- EXERCISE REQUIREMENTS: Only the number is wanted: how many lines contain the word "scene"?

- RECORDED INFORMATION:
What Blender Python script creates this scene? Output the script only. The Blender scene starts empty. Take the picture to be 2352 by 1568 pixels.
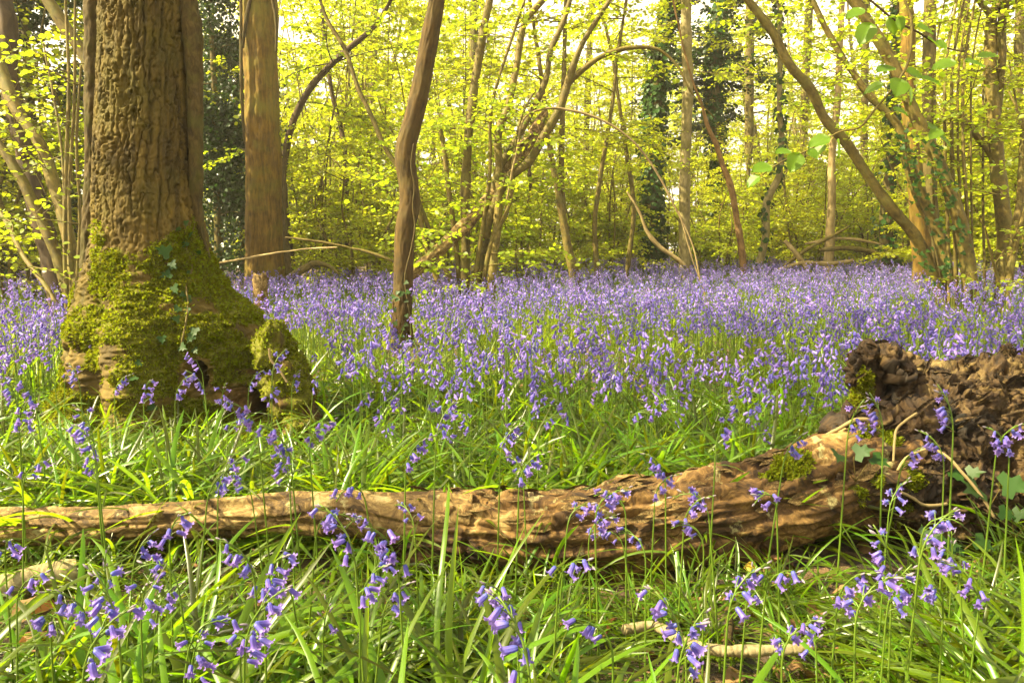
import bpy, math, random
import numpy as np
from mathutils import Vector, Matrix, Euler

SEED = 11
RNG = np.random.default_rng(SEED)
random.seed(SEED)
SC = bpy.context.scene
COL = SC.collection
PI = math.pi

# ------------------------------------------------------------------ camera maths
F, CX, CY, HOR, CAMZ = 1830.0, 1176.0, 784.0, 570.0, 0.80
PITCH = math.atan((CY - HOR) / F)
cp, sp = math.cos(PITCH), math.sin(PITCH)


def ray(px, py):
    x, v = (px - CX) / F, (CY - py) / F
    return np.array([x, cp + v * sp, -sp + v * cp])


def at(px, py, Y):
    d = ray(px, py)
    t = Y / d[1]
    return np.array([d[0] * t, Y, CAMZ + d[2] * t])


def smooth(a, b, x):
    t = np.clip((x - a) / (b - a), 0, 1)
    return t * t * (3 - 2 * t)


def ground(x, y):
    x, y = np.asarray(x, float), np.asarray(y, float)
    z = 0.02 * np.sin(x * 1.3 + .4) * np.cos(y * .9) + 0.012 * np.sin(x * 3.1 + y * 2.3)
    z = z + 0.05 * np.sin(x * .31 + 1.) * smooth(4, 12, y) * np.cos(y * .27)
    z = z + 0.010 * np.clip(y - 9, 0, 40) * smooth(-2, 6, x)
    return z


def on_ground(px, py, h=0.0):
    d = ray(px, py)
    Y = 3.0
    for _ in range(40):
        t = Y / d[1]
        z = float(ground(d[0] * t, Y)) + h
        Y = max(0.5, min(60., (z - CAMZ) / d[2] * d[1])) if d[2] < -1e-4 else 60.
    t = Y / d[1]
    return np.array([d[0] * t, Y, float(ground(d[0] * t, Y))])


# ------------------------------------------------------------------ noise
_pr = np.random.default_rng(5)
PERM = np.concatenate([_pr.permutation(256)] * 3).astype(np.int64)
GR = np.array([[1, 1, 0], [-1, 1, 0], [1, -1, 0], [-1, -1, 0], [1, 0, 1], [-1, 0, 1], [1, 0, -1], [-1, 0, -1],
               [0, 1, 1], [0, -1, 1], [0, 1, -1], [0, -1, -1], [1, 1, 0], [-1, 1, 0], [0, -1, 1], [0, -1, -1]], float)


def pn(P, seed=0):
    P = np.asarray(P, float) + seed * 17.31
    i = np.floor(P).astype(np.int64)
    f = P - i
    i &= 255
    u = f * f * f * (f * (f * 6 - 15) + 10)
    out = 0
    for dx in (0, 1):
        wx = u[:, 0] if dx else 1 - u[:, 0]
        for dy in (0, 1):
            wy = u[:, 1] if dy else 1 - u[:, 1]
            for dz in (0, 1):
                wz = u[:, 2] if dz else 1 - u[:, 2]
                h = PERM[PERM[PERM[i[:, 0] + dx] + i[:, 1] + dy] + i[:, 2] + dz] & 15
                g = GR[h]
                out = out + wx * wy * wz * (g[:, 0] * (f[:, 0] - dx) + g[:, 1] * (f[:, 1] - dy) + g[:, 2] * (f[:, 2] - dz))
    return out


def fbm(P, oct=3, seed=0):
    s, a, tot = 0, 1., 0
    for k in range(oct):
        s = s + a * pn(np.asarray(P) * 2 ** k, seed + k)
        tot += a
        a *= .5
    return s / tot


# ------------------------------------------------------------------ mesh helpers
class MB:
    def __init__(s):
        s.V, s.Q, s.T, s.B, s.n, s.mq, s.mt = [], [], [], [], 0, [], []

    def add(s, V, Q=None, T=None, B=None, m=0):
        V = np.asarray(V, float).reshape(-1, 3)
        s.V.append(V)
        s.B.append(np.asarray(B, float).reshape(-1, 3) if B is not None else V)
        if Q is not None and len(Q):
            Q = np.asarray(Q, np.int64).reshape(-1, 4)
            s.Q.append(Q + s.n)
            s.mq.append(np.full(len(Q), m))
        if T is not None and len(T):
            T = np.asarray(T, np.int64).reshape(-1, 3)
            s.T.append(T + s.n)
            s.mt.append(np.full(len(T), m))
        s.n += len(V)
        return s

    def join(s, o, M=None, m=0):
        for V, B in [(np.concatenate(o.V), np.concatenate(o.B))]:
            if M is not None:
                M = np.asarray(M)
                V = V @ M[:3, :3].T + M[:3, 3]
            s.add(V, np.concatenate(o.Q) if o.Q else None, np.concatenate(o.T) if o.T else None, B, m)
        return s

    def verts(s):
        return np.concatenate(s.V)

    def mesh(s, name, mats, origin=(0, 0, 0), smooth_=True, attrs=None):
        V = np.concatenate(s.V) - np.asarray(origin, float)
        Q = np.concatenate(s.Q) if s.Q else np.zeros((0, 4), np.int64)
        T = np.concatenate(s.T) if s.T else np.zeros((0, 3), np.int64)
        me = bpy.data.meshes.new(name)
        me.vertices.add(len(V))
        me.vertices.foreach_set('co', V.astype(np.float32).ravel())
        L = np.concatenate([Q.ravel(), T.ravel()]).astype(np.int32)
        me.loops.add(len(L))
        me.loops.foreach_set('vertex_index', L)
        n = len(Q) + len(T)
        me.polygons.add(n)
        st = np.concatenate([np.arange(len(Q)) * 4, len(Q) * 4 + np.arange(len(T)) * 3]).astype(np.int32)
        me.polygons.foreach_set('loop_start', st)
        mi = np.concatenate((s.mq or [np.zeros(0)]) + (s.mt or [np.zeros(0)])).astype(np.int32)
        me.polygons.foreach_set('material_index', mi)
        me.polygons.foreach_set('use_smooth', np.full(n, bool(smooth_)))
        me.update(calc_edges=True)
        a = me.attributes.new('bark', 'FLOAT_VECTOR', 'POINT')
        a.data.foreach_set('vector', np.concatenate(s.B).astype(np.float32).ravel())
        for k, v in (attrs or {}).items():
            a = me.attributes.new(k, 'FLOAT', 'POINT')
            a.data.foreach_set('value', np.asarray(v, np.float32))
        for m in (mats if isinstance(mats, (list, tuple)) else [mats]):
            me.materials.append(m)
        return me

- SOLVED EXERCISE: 2